FPÖ-Bundesparteiobmann Herbert Kickl. APA/Max Slovencik

Herbert Kickl - Figure 1
Foto DiePresse.com

Für seine Gegner ein gefährlicher Unsympathler, für seine Anhänger ein mitfühlender Familienvater: Wie Herbert Kickl wurde, was er nun ist.

Irgendwann war er dann ganz vorn auf der Bühne. Erst ging er hinter Jörg Haider her, dann stand er hinter Heinz-Christian Strache und saß neben Norbert Hofer. Während der Coronapandemie, insbesondere bei der Groß-Demo im Prater im März 2021, entdeckte Herbert Kickl dann den Volkstribun in sich. Der misstrauische Einzelgänger von früher ging in der Masse nicht nur auf, er führte sie nun sogar an.
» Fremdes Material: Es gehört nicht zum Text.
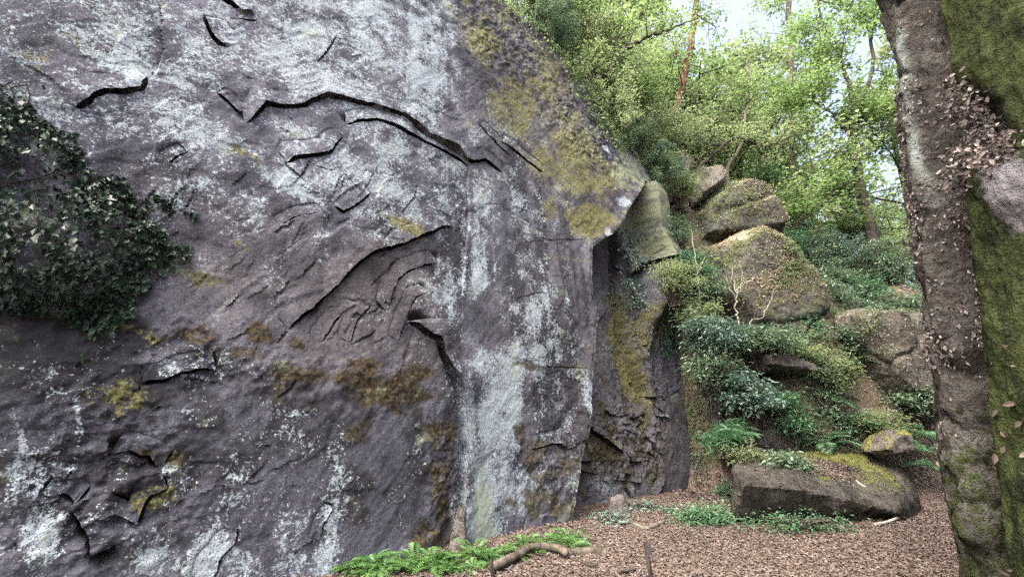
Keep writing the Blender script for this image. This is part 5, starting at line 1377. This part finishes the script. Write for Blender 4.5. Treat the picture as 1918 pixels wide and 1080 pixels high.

Heute bespielt Herbert Kickl die Bühne wie kaum ein Zweiter. Nur Andreas Babler ist noch in der Lage, seine Anhänger in ähnlicher Weise abzuholen, deren Bauchgefühl anzusprechen. Bei Babler repräsentieren sie aber nur einen Teil seiner Partei. Kickls Reden sind auch strukturierter, haben einen roten Faden – und entsprechende Feindbilder. Zusammengefasst in dem, was Herbert Kickl „Elite“ nennt. Kickl schafft ein Zusammengehörigkeitsgefühl: Wir da unten, die normalen Menschen, die Facharbeiter, die Frauen, die sich nicht mehr auf die Straße trauen würden, gegen die da oben, jene, die von der Lebensrealität im Land weit entfernt seien.

Kickls Rhetorik hat zwei Ebenen. Der eine Teil ist rechte Stand-up-Comedy. Manche Pointe sitzt, manche ist unter der Gürtellinie. Bei seinen Schmähungen ist er mitunter skrupellos. Im ernsthafteren Teil geht es um Ängste, Sorgen, Hoffnungen: Herbert Kickl ist in der Lage, Gefühle auszudrücken, einen Nerv zu treffen. Diese Form der Empathie – auch im persönlichen Gespräch mit den Fans – hätte man dem asketischen Kopfmenschen früher nicht zugetraut. „Dein Herz sagt Ja“, war ein entsprechend passender Slogan im Wahlkampf. Und das Ganze funktioniert in andersgearteter Form offenbar auch via Fernsehen und Internet.

Herbert Kickl bedient mit Worten die Sehnsucht nach einer heilen Welt, wie sie einmal war und wieder sein könnte. Und während seine Gegner in ihm einen verbissenen, gefährlichen Unsympathler sehen, sehen seine Anhänger in ihm den mitfühlenden (Partei-)Familienvater. Familie spielt überhaupt eine tragende Rolle in seinen Reden.